• **EXERCISE REQUIREMENTS**
Please restate, exactly as written, the lines running from the beginning of the material through the line that has "loc[2]), (0, 0, 0, 1)))" in it.

+---+

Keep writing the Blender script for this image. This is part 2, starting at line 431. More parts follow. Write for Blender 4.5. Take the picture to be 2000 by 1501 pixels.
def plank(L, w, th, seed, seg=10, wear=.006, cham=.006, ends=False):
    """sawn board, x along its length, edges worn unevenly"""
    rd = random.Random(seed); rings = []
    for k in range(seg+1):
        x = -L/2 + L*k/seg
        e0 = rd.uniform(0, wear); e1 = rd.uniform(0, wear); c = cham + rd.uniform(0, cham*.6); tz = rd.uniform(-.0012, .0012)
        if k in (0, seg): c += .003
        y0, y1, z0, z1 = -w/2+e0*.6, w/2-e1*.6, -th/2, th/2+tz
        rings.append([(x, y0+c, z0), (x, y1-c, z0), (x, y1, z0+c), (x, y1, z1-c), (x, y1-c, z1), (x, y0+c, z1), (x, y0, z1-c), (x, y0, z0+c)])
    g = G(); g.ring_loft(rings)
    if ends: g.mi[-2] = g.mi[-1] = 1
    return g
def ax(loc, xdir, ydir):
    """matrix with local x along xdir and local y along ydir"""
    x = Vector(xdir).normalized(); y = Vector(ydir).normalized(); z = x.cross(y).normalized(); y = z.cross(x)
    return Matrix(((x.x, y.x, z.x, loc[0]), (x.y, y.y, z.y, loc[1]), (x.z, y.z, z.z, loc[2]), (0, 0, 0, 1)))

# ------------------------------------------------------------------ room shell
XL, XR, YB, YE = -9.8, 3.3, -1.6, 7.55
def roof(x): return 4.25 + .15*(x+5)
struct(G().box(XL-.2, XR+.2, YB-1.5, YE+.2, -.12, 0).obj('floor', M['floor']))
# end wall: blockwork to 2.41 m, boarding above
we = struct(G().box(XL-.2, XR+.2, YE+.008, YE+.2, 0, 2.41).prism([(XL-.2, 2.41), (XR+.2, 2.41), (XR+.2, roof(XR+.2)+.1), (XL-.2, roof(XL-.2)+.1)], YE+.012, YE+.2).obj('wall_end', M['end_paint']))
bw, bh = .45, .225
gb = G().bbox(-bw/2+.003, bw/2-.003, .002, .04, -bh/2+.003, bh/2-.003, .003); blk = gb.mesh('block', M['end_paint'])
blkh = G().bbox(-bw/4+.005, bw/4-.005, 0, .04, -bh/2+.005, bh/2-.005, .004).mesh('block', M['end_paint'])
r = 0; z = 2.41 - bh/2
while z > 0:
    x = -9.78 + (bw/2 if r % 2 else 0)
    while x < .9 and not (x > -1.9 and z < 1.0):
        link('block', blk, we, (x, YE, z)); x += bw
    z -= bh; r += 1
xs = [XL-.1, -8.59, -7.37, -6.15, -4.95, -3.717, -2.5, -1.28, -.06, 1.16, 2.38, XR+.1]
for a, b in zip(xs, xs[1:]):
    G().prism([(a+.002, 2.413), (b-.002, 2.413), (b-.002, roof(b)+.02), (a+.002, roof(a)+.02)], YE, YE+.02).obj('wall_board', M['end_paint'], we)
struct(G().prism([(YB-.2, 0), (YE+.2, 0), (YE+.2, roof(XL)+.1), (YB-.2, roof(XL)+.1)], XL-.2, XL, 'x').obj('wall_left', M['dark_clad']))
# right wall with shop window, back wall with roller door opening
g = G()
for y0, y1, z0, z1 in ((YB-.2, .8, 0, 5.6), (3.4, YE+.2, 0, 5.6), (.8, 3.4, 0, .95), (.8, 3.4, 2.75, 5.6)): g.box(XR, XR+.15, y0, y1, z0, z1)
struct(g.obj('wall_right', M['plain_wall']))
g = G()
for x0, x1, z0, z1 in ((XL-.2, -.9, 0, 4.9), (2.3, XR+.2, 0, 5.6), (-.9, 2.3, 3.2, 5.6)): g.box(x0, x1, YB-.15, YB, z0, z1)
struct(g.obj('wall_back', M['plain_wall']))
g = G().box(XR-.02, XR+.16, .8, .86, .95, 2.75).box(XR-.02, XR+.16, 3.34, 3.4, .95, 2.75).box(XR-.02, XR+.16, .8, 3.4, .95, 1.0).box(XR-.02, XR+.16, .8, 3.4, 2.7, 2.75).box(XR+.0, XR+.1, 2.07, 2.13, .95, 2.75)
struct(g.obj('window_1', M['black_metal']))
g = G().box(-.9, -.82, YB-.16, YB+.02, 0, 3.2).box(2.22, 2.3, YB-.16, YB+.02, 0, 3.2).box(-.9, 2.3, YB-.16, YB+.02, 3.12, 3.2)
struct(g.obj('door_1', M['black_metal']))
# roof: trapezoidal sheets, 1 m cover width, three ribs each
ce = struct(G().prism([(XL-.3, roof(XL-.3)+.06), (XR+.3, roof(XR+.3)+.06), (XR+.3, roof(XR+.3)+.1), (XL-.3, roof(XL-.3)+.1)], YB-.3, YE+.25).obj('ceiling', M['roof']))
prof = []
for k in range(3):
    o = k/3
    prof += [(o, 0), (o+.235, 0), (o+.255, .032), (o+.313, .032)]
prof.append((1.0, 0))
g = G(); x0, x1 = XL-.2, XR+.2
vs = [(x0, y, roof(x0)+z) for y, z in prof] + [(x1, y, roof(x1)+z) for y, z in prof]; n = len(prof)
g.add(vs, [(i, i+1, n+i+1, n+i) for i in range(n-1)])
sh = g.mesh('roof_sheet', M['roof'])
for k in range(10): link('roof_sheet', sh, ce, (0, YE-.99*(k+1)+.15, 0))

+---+

• **SOLVED EXERCISE**
Keep writing the Blender script for this image. This is part 2, starting at line 431. More parts follow. Write for Blender 4.5. Take the picture to be 2000 by 1501 pixels.
def plank(L, w, th, seed, seg=10, wear=.006, cham=.006, ends=False):
    """sawn board, x along its length, edges worn unevenly"""
    rd = random.Random(seed); rings = []
    for k in range(seg+1):
        x = -L/2 + L*k/seg
        e0 = rd.uniform(0, wear); e1 = rd.uniform(0, wear); c = cham + rd.uniform(0, cham*.6); tz = rd.uniform(-.0012, .0012)
        if k in (0, seg): c += .003
        y0, y1, z0, z1 = -w/2+e0*.6, w/2-e1*.6, -th/2, th/2+tz
        rings.append([(x, y0+c, z0), (x, y1-c, z0), (x, y1, z0+c), (x, y1, z1-c), (x, y1-c, z1), (x, y0+c, z1), (x, y0, z1-c), (x, y0, z0+c)])
    g = G(); g.ring_loft(rings)
    if ends: g.mi[-2] = g.mi[-1] = 1
    return g
def ax(loc, xdir, ydir):
    """matrix with local x along xdir and local y along ydir"""
    x = Vector(xdir).normalized(); y = Vector(ydir).normalized(); z = x.cross(y).normalized(); y = z.cross(x)
    return Matrix(((x.x, y.x, z.x, loc[0]), (x.y, y.y, z.y, loc[1]), (x.z, y.z, z.z, loc[2]), (0, 0, 0, 1)))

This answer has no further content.